> _Required work_: Faithfully return all lines, omitting every embedded picture.
......
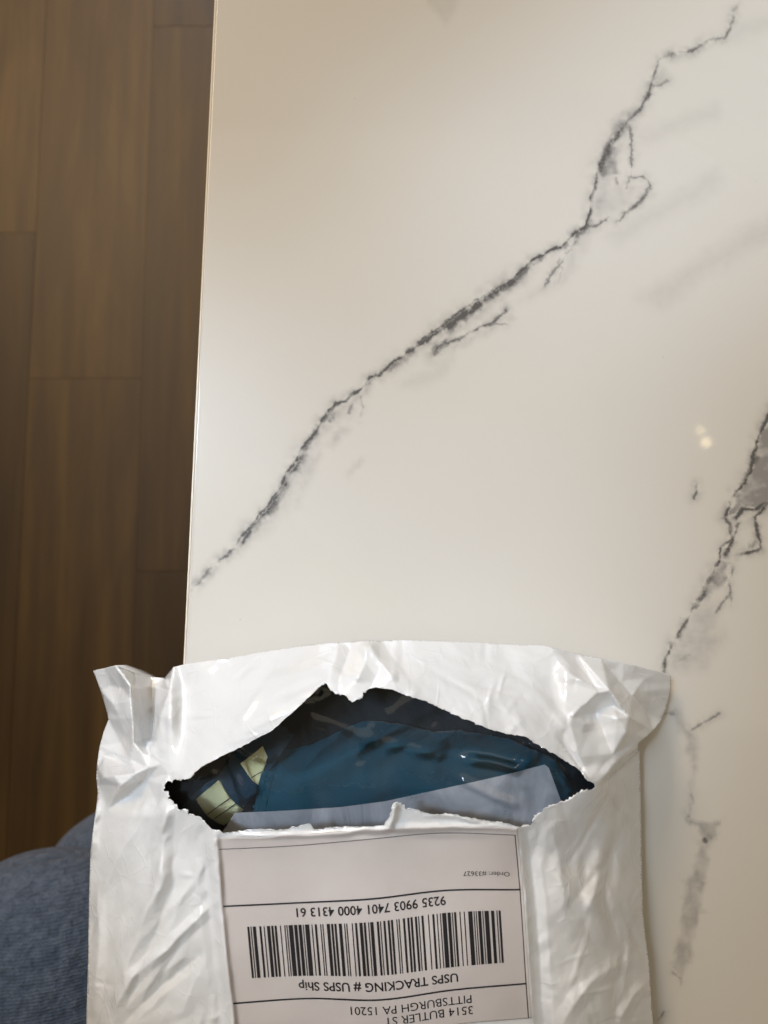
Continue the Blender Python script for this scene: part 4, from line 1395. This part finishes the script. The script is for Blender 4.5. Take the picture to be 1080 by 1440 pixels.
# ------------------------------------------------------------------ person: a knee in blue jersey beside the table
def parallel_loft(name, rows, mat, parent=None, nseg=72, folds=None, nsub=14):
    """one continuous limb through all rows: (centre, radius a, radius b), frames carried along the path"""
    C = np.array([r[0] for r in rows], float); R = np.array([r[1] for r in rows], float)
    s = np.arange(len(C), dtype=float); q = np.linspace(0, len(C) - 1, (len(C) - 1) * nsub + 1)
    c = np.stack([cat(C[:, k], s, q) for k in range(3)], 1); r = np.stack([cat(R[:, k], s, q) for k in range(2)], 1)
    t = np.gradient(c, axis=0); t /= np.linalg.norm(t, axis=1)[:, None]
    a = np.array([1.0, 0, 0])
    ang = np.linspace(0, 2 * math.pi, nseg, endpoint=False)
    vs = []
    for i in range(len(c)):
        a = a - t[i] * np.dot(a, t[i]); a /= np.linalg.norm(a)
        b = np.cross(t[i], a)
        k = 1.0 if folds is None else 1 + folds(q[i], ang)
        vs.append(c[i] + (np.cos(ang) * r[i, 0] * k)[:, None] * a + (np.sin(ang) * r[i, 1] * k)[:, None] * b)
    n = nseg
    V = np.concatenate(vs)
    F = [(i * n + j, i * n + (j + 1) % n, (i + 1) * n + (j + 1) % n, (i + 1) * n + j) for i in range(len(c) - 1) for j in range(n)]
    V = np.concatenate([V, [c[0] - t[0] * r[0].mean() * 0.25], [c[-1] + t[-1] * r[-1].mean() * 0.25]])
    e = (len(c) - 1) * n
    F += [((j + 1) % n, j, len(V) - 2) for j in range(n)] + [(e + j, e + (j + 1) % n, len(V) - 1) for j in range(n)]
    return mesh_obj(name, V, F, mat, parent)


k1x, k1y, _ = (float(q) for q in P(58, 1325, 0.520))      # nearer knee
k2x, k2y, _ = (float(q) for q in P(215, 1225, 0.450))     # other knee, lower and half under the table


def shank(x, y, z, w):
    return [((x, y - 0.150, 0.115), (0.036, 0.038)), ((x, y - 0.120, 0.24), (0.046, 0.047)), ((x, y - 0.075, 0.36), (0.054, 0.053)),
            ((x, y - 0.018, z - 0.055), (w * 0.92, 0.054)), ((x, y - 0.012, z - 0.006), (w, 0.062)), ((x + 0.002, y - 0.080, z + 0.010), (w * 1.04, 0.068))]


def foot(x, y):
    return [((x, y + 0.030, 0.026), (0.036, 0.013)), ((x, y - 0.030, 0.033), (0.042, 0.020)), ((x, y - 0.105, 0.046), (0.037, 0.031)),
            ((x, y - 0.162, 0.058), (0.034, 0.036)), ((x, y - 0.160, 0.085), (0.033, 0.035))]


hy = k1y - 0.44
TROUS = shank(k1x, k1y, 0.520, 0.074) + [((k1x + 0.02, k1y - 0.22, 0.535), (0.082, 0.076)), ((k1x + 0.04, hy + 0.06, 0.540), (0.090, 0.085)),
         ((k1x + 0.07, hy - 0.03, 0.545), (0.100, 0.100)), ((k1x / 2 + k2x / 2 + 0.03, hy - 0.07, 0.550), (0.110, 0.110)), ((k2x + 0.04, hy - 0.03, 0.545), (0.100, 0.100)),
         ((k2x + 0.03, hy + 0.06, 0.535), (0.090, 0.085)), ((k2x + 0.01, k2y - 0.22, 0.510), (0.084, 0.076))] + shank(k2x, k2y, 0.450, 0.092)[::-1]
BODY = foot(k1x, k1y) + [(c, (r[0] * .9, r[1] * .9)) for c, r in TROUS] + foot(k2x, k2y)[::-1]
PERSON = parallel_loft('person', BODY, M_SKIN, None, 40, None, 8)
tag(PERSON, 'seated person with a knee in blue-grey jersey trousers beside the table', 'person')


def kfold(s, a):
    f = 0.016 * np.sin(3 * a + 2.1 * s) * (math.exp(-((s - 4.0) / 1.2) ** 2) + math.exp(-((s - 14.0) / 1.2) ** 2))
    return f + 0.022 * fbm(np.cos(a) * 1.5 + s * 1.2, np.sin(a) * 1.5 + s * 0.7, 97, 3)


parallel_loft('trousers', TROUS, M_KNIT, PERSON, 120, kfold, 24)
......
> _Exercise output_:
Continue the Blender Python script for this scene: part 4, from line 1395. This part finishes the script. The script is for Blender 4.5. Take the picture to be 1080 by 1440 pixels.
# ------------------------------------------------------------------ person: a knee in blue jersey beside the table
def parallel_loft(name, rows, mat, parent=None, nseg=72, folds=None, nsub=14):
    """one continuous limb through all rows: (centre, radius a, radius b), frames carried along the path"""
    C = np.array([r[0] for r in rows], float); R = np.array([r[1] for r in rows], float)
    s = np.arange(len(C), dtype=float); q = np.linspace(0, len(C) - 1, (len(C) - 1) * nsub + 1)
    c = np.stack([cat(C[:, k], s, q) for k in range(3)], 1); r = np.stack([cat(R[:, k], s, q) for k in range(2)], 1)
    t = np.gradient(c, axis=0); t /= np.linalg.norm(t, axis=1)[:, None]
    a = np.array([1.0, 0, 0])
    ang = np.linspace(0, 2 * math.pi, nseg, endpoint=False)
    vs = []
    for i in range(len(c)):
        a = a - t[i] * np.dot(a, t[i]); a /= np.linalg.norm(a)
        b = np.cross(t[i], a)
        k = 1.0 if folds is None else 1 + folds(q[i], ang)
        vs.append(c[i] + (np.cos(ang) * r[i, 0] * k)[:, None] * a + (np.sin(ang) * r[i, 1] * k)[:, None] * b)
    n = nseg
    V = np.concatenate(vs)
    F = [(i * n + j, i * n + (j + 1) % n, (i + 1) * n + (j + 1) % n, (i + 1) * n + j) for i in range(len(c) - 1) for j in range(n)]
    V = np.concatenate([V, [c[0] - t[0] * r[0].mean() * 0.25], [c[-1] + t[-1] * r[-1].mean() * 0.25]])
    e = (len(c) - 1) * n
    F += [((j + 1) % n, j, len(V) - 2) for j in range(n)] + [(e + j, e + (j + 1) % n, len(V) - 1) for j in range(n)]
    return mesh_obj(name, V, F, mat, parent)


k1x, k1y, _ = (float(q) for q in P(58, 1325, 0.520))      # nearer knee
k2x, k2y, _ = (float(q) for q in P(215, 1225, 0.450))     # other knee, lower and half under the table


def shank(x, y, z, w):
    return [((x, y - 0.150, 0.115), (0.036, 0.038)), ((x, y - 0.120, 0.24), (0.046, 0.047)), ((x, y - 0.075, 0.36), (0.054, 0.053)),
            ((x, y - 0.018, z - 0.055), (w * 0.92, 0.054)), ((x, y - 0.012, z - 0.006), (w, 0.062)), ((x + 0.002, y - 0.080, z + 0.010), (w * 1.04, 0.068))]


def foot(x, y):
    return [((x, y + 0.030, 0.026), (0.036, 0.013)), ((x, y - 0.030, 0.033), (0.042, 0.020)), ((x, y - 0.105, 0.046), (0.037, 0.031)),
            ((x, y - 0.162, 0.058), (0.034, 0.036)), ((x, y - 0.160, 0.085), (0.033, 0.035))]


hy = k1y - 0.44
TROUS = shank(k1x, k1y, 0.520, 0.074) + [((k1x + 0.02, k1y - 0.22, 0.535), (0.082, 0.076)), ((k1x + 0.04, hy + 0.06, 0.540), (0.090, 0.085)),
         ((k1x + 0.07, hy - 0.03, 0.545), (0.100, 0.100)), ((k1x / 2 + k2x / 2 + 0.03, hy - 0.07, 0.550), (0.110, 0.110)), ((k2x + 0.04, hy - 0.03, 0.545), (0.100, 0.100)),
         ((k2x + 0.03, hy + 0.06, 0.535), (0.090, 0.085)), ((k2x + 0.01, k2y - 0.22, 0.510), (0.084, 0.076))] + shank(k2x, k2y, 0.450, 0.092)[::-1]
BODY = foot(k1x, k1y) + [(c, (r[0] * .9, r[1] * .9)) for c, r in TROUS] + foot(k2x, k2y)[::-1]
PERSON = parallel_loft('person', BODY, M_SKIN, None, 40, None, 8)
tag(PERSON, 'seated person with a knee in blue-grey jersey trousers beside the table', 'person')


def kfold(s, a):
    f = 0.016 * np.sin(3 * a + 2.1 * s) * (math.exp(-((s - 4.0) / 1.2) ** 2) + math.exp(-((s - 14.0) / 1.2) ** 2))
    return f + 0.022 * fbm(np.cos(a) * 1.5 + s * 1.2, np.sin(a) * 1.5 + s * 0.7, 97, 3)


parallel_loft('trousers', TROUS, M_KNIT, PERSON, 120, kfold, 24)